= Listing =
>> Start
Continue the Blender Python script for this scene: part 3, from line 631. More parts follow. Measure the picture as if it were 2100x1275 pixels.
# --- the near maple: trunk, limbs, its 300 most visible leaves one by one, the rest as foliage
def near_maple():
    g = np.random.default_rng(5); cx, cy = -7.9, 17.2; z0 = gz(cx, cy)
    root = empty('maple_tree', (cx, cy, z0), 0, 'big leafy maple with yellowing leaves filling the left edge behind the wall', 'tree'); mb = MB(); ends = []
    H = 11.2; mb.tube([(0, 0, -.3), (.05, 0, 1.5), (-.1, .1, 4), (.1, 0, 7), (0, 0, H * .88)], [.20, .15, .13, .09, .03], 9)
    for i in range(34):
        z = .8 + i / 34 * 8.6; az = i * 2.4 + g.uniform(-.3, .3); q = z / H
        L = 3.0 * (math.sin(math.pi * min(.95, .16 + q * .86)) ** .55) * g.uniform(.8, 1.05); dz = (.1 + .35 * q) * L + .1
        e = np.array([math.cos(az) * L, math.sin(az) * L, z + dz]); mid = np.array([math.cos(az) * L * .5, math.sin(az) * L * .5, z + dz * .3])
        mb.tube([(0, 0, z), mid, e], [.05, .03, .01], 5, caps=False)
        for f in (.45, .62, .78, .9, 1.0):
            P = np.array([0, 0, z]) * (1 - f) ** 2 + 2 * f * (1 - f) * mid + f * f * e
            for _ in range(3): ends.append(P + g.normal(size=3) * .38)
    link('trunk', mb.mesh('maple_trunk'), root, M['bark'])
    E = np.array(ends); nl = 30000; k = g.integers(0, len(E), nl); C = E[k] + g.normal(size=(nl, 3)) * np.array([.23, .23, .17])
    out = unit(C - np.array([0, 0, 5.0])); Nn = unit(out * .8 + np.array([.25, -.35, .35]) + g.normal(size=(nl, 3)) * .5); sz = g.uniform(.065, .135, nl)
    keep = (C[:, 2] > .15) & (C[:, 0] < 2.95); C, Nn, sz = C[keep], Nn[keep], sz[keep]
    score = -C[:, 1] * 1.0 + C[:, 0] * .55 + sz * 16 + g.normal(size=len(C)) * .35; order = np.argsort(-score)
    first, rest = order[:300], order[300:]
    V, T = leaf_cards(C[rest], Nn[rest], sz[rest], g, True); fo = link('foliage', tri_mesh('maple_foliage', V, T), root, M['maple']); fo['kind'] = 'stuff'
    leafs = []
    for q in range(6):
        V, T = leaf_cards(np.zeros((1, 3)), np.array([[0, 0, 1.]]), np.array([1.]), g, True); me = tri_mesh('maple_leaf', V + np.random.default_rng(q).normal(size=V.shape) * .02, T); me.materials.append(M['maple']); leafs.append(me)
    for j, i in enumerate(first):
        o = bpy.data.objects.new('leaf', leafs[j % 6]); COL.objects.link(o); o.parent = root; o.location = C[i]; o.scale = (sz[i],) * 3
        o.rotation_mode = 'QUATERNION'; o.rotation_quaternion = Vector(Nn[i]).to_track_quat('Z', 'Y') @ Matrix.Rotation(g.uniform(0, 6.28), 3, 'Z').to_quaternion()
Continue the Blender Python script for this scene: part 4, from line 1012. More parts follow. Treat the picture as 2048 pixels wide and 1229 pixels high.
>> End
Reproduce each line of the material above precisely.

Continue the Blender Python script for this scene: part 3, from line 631. More parts follow. Measure the picture as if it were 2100x1275 pixels.
# --- the near maple: trunk, limbs, its 300 most visible leaves one by one, the rest as foliage
def near_maple():
    g = np.random.default_rng(5); cx, cy = -7.9, 17.2; z0 = gz(cx, cy)
    root = empty('maple_tree', (cx, cy, z0), 0, 'big leafy maple with yellowing leaves filling the left edge behind the wall', 'tree'); mb = MB(); ends = []
    H = 11.2; mb.tube([(0, 0, -.3), (.05, 0, 1.5), (-.1, .1, 4), (.1, 0, 7), (0, 0, H * .88)], [.20, .15, .13, .09, .03], 9)
    for i in range(34):
        z = .8 + i / 34 * 8.6; az = i * 2.4 + g.uniform(-.3, .3); q = z / H
        L = 3.0 * (math.sin(math.pi * min(.95, .16 + q * .86)) ** .55) * g.uniform(.8, 1.05); dz = (.1 + .35 * q) * L + .1
        e = np.array([math.cos(az) * L, math.sin(az) * L, z + dz]); mid = np.array([math.cos(az) * L * .5, math.sin(az) * L * .5, z + dz * .3])
        mb.tube([(0, 0, z), mid, e], [.05, .03, .01], 5, caps=False)
        for f in (.45, .62, .78, .9, 1.0):
            P = np.array([0, 0, z]) * (1 - f) ** 2 + 2 * f * (1 - f) * mid + f * f * e
            for _ in range(3): ends.append(P + g.normal(size=3) * .38)
    link('trunk', mb.mesh('maple_trunk'), root, M['bark'])
    E = np.array(ends); nl = 30000; k = g.integers(0, len(E), nl); C = E[k] + g.normal(size=(nl, 3)) * np.array([.23, .23, .17])
    out = unit(C - np.array([0, 0, 5.0])); Nn = unit(out * .8 + np.array([.25, -.35, .35]) + g.normal(size=(nl, 3)) * .5); sz = g.uniform(.065, .135, nl)
    keep = (C[:, 2] > .15) & (C[:, 0] < 2.95); C, Nn, sz = C[keep], Nn[keep], sz[keep]
    score = -C[:, 1] * 1.0 + C[:, 0] * .55 + sz * 16 + g.normal(size=len(C)) * .35; order = np.argsort(-score)
    first, rest = order[:300], order[300:]
    V, T = leaf_cards(C[rest], Nn[rest], sz[rest], g, True); fo = link('foliage', tri_mesh('maple_foliage', V, T), root, M['maple']); fo['kind'] = 'stuff'
    leafs = []
    for q in range(6):
        V, T = leaf_cards(np.zeros((1, 3)), np.array([[0, 0, 1.]]), np.array([1.]), g, True); me = tri_mesh('maple_leaf', V + np.random.default_rng(q).normal(size=V.shape) * .02, T); me.materials.append(M['maple']); leafs.append(me)
    for j, i in enumerate(first):
        o = bpy.data.objects.new('leaf', leafs[j % 6]); COL.objects.link(o); o.parent = root; o.location = C[i]; o.scale = (sz[i],) * 3
        o.rotation_mode = 'QUATERNION'; o.rotation_quaternion = Vector(Nn[i]).to_track_quat('Z', 'Y') @ Matrix.Rotation(g.uniform(0, 6.28), 3, 'Z').to_quaternion()
Continue the Blender Python script for this scene: part 4, from line 1012. More parts follow. Treat the picture as 2048 pixels wide and 1229 pixels high.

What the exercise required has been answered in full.